Источником постоянных и мучительных раздумий писателя служил поразительный контраст между сильными и слабыми сторонами русского крестьянства. Проявляя беспримерный героизм в труде и способность превозмочь любые тяжести жизни, крестьянство вместе с тем в основном безропотно, покорно терпело своих притеснителей, пассивно переносило гнет, фаталистически надеясь на какую-то внешнюю помощь, питая наивную веру в пришествие добрых начальников.
С горькой иронией изобразил Салтыков рабскую покорность крестьянства в «Повести о том, как один мужик двух генералов прокормил». Громадный мужичина, мастер на все руки, перед протестом которого, если бы он был на это способен, не устояли бы генералы, безропотно им подчиняется. Он дал им по десятку яблок, а себе взял «одно, кислое». Сам же веревку свил, чтобы генералы держали его ночью на привязи. Да еще был им благодарен за то, что они «мужицким его трудом не гнушалися». Трудно себе представить более рельефное изображение силы и слабости русского крестьянства в эпоху самодержавия.
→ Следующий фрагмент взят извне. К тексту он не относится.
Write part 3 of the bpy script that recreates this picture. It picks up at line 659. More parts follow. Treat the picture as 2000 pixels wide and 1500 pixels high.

Никогда не утихавшая боль писателя-демократа за русского мужика, вся горечь его раздумий о судьбах своего народа и родной страны вылилась в сказке «Коняга», отразилась в ее волнующих образах и исполненных высокой поэтичности картинах. В сказке, от начала до конца ее, звучит трагическая нота; вся сказка пропитана чувством тревоги гуманиста за судьбу подневольного труженика и чувством гнева писателя против идеологов социального неравенства. Примечательно, что крестьянство здесь представлено и непосредственно — в образе мужика, и в параллельном образе — Коняги. Человеческий образ казался Салтыкову недостаточным для того, чтобы воспроизвести всю ту скорбную картину каторжного труда и безответных страданий, которую являла собою жизнь крестьянства при царизме. Художник искал более выразительный образ — и нашел его в Коняге, «замученном, побитом, узкогрудом, с выпяченными ребрами и обожженными плечами, с разбитыми ногами». Коняга — символ силы народной и в то же время символ забитости, вековой покорности. Коняга — это «не умирающая, не расчленимая и не истребимая», но плененная сила.
273
И. Н. Крамской, его жизнь, переписка и художественно-критические статьи. СПб., 1888. С. 499.